What draws men to a garden club?

“I like being outside under the sky, under the sun,” Grady said. “Feeling the warmth of the sun on my back makes me feel alive.”

Grady is the great-grandson of Henry W. Grady (journalist and spokesman of the New South after the Civil War). Although he calls himself "wobbly," Grady's fellow gardeners say he does the most work in the garden.

Grady also added, “I’m surrounded by women most of the time... I enjoy the company of men.”

As a retired business owner himself, Stroup enjoys the company of fellow successful carrer men in the club, such as doctors and lawyers. “Very smart people come here and grow plants,” he said.
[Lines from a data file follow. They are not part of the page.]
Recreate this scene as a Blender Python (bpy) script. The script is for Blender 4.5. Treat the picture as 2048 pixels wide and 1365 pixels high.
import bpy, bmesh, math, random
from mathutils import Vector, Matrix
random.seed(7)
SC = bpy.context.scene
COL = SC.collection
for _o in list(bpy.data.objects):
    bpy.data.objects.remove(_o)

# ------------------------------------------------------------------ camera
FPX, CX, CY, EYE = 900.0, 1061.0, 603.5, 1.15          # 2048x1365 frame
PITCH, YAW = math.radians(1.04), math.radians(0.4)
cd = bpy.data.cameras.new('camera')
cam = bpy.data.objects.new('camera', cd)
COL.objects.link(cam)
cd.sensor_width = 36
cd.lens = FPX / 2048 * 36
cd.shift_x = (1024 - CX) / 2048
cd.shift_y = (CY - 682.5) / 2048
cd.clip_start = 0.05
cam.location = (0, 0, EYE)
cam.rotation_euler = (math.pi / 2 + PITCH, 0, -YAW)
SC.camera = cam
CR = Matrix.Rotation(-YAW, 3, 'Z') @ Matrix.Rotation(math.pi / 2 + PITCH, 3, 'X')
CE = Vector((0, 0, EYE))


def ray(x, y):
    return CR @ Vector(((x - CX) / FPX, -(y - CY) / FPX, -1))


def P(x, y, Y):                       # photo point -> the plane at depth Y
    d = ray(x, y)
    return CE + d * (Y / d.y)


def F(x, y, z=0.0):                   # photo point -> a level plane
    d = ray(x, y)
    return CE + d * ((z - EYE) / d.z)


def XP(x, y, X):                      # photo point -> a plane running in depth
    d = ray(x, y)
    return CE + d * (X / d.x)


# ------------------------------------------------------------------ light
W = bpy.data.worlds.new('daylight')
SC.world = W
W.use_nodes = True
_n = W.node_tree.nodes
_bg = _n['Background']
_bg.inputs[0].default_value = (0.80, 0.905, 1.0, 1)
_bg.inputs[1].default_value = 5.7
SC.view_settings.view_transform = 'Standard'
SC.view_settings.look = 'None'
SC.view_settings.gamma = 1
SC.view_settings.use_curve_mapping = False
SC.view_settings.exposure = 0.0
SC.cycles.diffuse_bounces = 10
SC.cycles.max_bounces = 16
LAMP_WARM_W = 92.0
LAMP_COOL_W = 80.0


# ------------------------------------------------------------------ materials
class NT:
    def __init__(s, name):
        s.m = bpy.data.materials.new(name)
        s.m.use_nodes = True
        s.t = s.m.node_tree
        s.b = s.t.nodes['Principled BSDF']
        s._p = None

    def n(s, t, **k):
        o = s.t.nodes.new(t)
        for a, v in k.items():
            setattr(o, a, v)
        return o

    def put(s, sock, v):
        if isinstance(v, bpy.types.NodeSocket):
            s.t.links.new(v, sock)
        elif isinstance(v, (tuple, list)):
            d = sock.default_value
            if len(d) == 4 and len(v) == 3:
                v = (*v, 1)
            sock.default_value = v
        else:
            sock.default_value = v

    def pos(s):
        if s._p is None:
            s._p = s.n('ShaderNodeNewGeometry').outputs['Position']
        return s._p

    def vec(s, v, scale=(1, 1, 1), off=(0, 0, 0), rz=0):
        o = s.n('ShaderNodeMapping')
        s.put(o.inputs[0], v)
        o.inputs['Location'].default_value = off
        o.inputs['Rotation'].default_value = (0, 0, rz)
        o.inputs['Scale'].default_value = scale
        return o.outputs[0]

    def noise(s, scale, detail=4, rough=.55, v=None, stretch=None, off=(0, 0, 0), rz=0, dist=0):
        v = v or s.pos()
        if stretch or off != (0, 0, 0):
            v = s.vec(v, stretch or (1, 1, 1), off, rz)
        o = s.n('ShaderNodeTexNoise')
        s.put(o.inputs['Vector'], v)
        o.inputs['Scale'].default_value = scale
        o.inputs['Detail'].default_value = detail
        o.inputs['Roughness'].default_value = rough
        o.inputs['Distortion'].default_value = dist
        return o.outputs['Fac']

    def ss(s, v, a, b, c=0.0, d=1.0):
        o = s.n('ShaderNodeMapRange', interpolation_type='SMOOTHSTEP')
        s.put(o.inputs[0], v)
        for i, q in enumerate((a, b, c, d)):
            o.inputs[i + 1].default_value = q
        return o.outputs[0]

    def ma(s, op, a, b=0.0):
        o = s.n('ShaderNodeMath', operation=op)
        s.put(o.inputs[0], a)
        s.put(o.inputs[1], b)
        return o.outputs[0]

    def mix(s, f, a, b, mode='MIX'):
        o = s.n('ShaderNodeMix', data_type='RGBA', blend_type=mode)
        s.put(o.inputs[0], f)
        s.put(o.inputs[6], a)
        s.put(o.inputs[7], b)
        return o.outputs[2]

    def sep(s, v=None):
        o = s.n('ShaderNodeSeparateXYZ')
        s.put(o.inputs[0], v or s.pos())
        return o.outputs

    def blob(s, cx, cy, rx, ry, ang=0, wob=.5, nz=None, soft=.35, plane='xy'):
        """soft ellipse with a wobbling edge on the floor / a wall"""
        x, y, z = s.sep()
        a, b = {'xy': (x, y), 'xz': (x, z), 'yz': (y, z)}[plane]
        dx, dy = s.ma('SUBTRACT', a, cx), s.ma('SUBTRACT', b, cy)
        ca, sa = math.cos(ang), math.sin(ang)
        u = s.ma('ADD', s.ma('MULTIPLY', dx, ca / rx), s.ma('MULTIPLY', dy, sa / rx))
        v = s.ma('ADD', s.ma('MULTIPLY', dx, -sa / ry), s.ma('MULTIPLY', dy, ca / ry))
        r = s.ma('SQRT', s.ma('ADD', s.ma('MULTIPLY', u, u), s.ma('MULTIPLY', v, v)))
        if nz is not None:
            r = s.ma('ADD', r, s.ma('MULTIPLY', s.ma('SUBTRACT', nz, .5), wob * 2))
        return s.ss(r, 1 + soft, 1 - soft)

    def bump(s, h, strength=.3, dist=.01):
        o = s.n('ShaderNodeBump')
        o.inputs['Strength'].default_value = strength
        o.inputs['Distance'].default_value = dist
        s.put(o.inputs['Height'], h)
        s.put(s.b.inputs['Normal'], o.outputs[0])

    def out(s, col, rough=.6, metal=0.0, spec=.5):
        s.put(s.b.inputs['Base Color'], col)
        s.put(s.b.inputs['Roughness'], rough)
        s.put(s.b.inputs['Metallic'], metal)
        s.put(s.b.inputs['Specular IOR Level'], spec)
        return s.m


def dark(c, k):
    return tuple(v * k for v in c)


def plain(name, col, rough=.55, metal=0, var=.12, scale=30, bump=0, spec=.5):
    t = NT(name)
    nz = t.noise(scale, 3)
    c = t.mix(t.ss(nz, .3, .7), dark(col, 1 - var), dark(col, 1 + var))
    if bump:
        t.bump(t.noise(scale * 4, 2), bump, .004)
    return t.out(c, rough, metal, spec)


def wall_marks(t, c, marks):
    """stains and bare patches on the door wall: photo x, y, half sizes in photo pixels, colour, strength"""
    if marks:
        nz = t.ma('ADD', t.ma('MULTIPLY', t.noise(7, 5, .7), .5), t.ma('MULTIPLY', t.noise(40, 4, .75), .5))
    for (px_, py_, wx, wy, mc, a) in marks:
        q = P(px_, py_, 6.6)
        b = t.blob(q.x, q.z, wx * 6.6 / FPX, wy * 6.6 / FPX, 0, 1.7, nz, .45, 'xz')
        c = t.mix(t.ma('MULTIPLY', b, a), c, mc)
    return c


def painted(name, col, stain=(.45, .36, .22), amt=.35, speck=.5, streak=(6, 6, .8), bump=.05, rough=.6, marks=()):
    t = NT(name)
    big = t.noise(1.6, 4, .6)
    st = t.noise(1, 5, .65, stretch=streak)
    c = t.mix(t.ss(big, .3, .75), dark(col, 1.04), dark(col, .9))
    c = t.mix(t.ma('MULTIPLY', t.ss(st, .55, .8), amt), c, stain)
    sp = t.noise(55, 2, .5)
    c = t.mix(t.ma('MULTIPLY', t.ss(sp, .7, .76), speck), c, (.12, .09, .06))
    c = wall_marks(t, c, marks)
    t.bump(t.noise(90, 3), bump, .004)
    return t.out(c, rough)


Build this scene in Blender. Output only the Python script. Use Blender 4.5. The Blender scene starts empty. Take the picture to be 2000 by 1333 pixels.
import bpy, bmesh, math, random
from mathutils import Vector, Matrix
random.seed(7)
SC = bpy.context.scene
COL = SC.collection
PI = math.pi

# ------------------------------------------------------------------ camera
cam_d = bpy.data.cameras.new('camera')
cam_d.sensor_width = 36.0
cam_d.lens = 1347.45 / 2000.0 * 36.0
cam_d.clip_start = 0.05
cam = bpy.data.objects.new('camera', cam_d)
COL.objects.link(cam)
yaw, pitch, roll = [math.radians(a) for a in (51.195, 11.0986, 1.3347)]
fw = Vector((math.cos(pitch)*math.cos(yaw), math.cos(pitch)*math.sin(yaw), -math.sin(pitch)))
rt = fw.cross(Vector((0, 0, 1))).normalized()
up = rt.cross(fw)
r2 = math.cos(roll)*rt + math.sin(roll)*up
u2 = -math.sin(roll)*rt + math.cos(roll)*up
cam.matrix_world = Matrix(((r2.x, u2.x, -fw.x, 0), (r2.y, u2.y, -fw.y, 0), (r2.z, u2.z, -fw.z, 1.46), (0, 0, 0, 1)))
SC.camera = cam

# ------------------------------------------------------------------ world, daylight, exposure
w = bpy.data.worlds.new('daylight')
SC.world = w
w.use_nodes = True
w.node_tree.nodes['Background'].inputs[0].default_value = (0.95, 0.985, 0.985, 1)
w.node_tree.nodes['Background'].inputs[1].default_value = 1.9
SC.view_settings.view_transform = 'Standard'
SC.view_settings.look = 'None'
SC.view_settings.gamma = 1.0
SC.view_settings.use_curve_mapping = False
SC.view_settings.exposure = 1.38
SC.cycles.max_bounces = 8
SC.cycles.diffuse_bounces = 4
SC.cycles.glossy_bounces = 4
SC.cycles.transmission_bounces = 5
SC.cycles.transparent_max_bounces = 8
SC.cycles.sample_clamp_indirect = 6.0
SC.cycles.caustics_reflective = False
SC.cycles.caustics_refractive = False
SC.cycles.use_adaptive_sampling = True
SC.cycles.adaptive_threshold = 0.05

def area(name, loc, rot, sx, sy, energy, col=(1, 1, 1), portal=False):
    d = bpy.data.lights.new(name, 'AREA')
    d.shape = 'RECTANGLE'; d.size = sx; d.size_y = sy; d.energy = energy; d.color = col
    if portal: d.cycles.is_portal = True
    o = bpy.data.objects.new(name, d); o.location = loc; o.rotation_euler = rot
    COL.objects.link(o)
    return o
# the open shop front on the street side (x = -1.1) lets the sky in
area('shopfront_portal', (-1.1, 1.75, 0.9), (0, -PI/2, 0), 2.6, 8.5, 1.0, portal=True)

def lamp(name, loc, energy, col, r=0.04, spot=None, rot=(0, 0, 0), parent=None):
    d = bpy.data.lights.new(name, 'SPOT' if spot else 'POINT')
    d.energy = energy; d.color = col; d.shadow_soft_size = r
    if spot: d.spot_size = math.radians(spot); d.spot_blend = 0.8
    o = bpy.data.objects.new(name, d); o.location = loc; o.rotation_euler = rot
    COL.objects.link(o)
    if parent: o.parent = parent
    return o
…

Throughout location and leadership changes, the purposes of the club have remained education and community service, according to Ferrell. The group often donates extra vegetables to community organizations and plants gardens at community homes. Each summer the club teaches Atlanta History Center day-campers about gardens. The club’s previous greenhouse at the is now used to give students gardening experience.

Unfortunately, the group has reached an age in which many members pass away, or cannot drive through Buckhead traffic to meet the group. Grady, whose wife usually drives him to the garden, said monthly evening meetings incorporate prayer and announcements, which often relay news of a member's illness or death.

Stroup said he initially joined the garden club because he read it listed as a hobby in obituaries of men who died at very old ages. "Man, if that extends your life!" he said.

President Ferrell said the group has two major goals this year: to make its services better known throughout the community, and to gain members with sons who can lead a younger generation of gardeners in the club.

This summer, although monthly meetings are suspended, the group will hold picnics, field trips and dinner parties, to which even members' wives are invited. New gardeners are always welcome to attend the weekly Saturday meetups.